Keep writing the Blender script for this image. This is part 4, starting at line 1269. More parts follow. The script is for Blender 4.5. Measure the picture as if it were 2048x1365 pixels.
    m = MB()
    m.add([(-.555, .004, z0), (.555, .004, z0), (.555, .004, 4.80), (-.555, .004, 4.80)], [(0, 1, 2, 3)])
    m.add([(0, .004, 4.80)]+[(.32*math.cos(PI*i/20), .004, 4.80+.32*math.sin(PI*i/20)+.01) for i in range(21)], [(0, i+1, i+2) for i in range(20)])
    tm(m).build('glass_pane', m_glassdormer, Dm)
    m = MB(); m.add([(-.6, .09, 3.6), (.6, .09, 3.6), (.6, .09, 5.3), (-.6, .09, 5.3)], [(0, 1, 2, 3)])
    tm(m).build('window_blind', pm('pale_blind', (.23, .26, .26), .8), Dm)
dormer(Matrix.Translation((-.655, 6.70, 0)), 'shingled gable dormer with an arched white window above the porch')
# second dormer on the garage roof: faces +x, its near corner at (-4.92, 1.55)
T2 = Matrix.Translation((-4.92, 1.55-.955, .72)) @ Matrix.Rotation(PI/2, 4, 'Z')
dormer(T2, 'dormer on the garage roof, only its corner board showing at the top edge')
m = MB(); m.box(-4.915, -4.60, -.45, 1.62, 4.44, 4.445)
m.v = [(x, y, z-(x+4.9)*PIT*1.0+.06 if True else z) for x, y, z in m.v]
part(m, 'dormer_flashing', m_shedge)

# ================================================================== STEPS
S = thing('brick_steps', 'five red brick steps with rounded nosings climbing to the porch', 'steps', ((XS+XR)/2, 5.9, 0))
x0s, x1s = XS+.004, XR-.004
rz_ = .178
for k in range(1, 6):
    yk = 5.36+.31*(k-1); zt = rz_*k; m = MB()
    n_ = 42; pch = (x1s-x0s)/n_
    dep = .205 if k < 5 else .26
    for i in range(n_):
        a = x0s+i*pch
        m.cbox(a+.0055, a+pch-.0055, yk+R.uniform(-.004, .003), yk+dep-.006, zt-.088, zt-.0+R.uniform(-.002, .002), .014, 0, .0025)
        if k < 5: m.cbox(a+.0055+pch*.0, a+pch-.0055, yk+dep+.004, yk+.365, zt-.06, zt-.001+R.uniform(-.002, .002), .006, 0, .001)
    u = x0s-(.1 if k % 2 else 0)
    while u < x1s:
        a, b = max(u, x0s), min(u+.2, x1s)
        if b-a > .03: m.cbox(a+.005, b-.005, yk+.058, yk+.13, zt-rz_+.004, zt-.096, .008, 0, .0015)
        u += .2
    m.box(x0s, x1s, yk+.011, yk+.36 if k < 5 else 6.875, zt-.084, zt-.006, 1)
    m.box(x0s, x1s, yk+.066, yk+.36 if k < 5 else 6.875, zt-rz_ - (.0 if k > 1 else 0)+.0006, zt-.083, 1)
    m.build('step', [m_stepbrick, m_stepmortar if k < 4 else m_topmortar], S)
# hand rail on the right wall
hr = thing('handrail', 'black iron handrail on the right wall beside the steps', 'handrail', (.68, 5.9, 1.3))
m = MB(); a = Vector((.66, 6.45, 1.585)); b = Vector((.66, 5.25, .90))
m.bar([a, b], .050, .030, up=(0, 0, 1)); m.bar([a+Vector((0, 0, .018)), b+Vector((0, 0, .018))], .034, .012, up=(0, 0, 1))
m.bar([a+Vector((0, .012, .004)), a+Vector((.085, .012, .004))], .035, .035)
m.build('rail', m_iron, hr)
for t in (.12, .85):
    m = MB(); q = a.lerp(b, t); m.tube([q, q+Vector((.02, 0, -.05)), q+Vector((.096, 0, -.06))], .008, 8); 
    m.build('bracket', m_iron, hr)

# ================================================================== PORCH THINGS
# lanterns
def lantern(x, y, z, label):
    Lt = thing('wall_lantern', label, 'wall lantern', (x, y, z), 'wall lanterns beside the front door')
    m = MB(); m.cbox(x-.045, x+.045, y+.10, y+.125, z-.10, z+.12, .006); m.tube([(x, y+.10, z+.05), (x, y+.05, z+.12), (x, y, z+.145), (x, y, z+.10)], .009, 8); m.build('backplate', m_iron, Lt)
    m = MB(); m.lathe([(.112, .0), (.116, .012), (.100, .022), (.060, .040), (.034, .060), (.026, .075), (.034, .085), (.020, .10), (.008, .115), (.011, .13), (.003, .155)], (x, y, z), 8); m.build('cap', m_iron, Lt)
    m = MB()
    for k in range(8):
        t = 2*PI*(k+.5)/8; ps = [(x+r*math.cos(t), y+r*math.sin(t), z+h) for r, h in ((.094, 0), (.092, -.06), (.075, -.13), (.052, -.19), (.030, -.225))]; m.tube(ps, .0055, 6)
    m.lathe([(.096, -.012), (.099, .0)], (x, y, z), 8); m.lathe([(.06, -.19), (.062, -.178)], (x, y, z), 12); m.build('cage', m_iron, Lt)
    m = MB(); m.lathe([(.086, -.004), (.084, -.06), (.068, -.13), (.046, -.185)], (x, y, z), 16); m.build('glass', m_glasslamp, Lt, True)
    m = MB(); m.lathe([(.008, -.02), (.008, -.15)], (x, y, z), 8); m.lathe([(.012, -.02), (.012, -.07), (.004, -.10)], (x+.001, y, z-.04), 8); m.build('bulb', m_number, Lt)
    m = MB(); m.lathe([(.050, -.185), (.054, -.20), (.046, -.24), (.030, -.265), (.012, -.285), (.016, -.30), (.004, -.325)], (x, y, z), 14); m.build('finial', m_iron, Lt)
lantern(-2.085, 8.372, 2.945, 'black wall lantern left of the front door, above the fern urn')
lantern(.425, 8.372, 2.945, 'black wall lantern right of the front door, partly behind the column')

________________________

Using the data above, repeat every line exactly.

Keep writing the Blender script for this image. This is part 4, starting at line 1269. More parts follow. The script is for Blender 4.5. Measure the picture as if it were 2048x1365 pixels.
    m = MB()
    m.add([(-.555, .004, z0), (.555, .004, z0), (.555, .004, 4.80), (-.555, .004, 4.80)], [(0, 1, 2, 3)])
    m.add([(0, .004, 4.80)]+[(.32*math.cos(PI*i/20), .004, 4.80+.32*math.sin(PI*i/20)+.01) for i in range(21)], [(0, i+1, i+2) for i in range(20)])
    tm(m).build('glass_pane', m_glassdormer, Dm)
    m = MB(); m.add([(-.6, .09, 3.6), (.6, .09, 3.6), (.6, .09, 5.3), (-.6, .09, 5.3)], [(0, 1, 2, 3)])
    tm(m).build('window_blind', pm('pale_blind', (.23, .26, .26), .8), Dm)
dormer(Matrix.Translation((-.655, 6.70, 0)), 'shingled gable dormer with an arched white window above the porch')
# second dormer on the garage roof: faces +x, its near corner at (-4.92, 1.55)
T2 = Matrix.Translation((-4.92, 1.55-.955, .72)) @ Matrix.Rotation(PI/2, 4, 'Z')
dormer(T2, 'dormer on the garage roof, only its corner board showing at the top edge')
m = MB(); m.box(-4.915, -4.60, -.45, 1.62, 4.44, 4.445)
m.v = [(x, y, z-(x+4.9)*PIT*1.0+.06 if True else z) for x, y, z in m.v]
part(m, 'dormer_flashing', m_shedge)

# ================================================================== STEPS
S = thing('brick_steps', 'five red brick steps with rounded nosings climbing to the porch', 'steps', ((XS+XR)/2, 5.9, 0))
x0s, x1s = XS+.004, XR-.004
rz_ = .178
for k in range(1, 6):
    yk = 5.36+.31*(k-1); zt = rz_*k; m = MB()
    n_ = 42; pch = (x1s-x0s)/n_
    dep = .205 if k < 5 else .26
    for i in range(n_):
        a = x0s+i*pch
        m.cbox(a+.0055, a+pch-.0055, yk+R.uniform(-.004, .003), yk+dep-.006, zt-.088, zt-.0+R.uniform(-.002, .002), .014, 0, .0025)
        if k < 5: m.cbox(a+.0055+pch*.0, a+pch-.0055, yk+dep+.004, yk+.365, zt-.06, zt-.001+R.uniform(-.002, .002), .006, 0, .001)
    u = x0s-(.1 if k % 2 else 0)
    while u < x1s:
        a, b = max(u, x0s), min(u+.2, x1s)
        if b-a > .03: m.cbox(a+.005, b-.005, yk+.058, yk+.13, zt-rz_+.004, zt-.096, .008, 0, .0015)
        u += .2
    m.box(x0s, x1s, yk+.011, yk+.36 if k < 5 else 6.875, zt-.084, zt-.006, 1)
    m.box(x0s, x1s, yk+.066, yk+.36 if k < 5 else 6.875, zt-rz_ - (.0 if k > 1 else 0)+.0006, zt-.083, 1)
    m.build('step', [m_stepbrick, m_stepmortar if k < 4 else m_topmortar], S)
# hand rail on the right wall
hr = thing('handrail', 'black iron handrail on the right wall beside the steps', 'handrail', (.68, 5.9, 1.3))
m = MB(); a = Vector((.66, 6.45, 1.585)); b = Vector((.66, 5.25, .90))
m.bar([a, b], .050, .030, up=(0, 0, 1)); m.bar([a+Vector((0, 0, .018)), b+Vector((0, 0, .018))], .034, .012, up=(0, 0, 1))
m.bar([a+Vector((0, .012, .004)), a+Vector((.085, .012, .004))], .035, .035)
m.build('rail', m_iron, hr)
for t in (.12, .85):
    m = MB(); q = a.lerp(b, t); m.tube([q, q+Vector((.02, 0, -.05)), q+Vector((.096, 0, -.06))], .008, 8); 
    m.build('bracket', m_iron, hr)

# ================================================================== PORCH THINGS
# lanterns
def lantern(x, y, z, label):
    Lt = thing('wall_lantern', label, 'wall lantern', (x, y, z), 'wall lanterns beside the front door')
    m = MB(); m.cbox(x-.045, x+.045, y+.10, y+.125, z-.10, z+.12, .006); m.tube([(x, y+.10, z+.05), (x, y+.05, z+.12), (x, y, z+.145), (x, y, z+.10)], .009, 8); m.build('backplate', m_iron, Lt)
    m = MB(); m.lathe([(.112, .0), (.116, .012), (.100, .022), (.060, .040), (.034, .060), (.026, .075), (.034, .085), (.020, .10), (.008, .115), (.011, .13), (.003, .155)], (x, y, z), 8); m.build('cap', m_iron, Lt)
    m = MB()
    for k in range(8):
        t = 2*PI*(k+.5)/8; ps = [(x+r*math.cos(t), y+r*math.sin(t), z+h) for r, h in ((.094, 0), (.092, -.06), (.075, -.13), (.052, -.19), (.030, -.225))]; m.tube(ps, .0055, 6)
    m.lathe([(.096, -.012), (.099, .0)], (x, y, z), 8); m.lathe([(.06, -.19), (.062, -.178)], (x, y, z), 12); m.build('cage', m_iron, Lt)
    m = MB(); m.lathe([(.086, -.004), (.084, -.06), (.068, -.13), (.046, -.185)], (x, y, z), 16); m.build('glass', m_glasslamp, Lt, True)
    m = MB(); m.lathe([(.008, -.02), (.008, -.15)], (x, y, z), 8); m.lathe([(.012, -.02), (.012, -.07), (.004, -.10)], (x+.001, y, z-.04), 8); m.build('bulb', m_number, Lt)
    m = MB(); m.lathe([(.050, -.185), (.054, -.20), (.046, -.24), (.030, -.265), (.012, -.285), (.016, -.30), (.004, -.325)], (x, y, z), 14); m.build('finial', m_iron, Lt)
lantern(-2.085, 8.372, 2.945, 'black wall lantern left of the front door, above the fern urn')
lantern(.425, 8.372, 2.945, 'black wall lantern right of the front door, partly behind the column')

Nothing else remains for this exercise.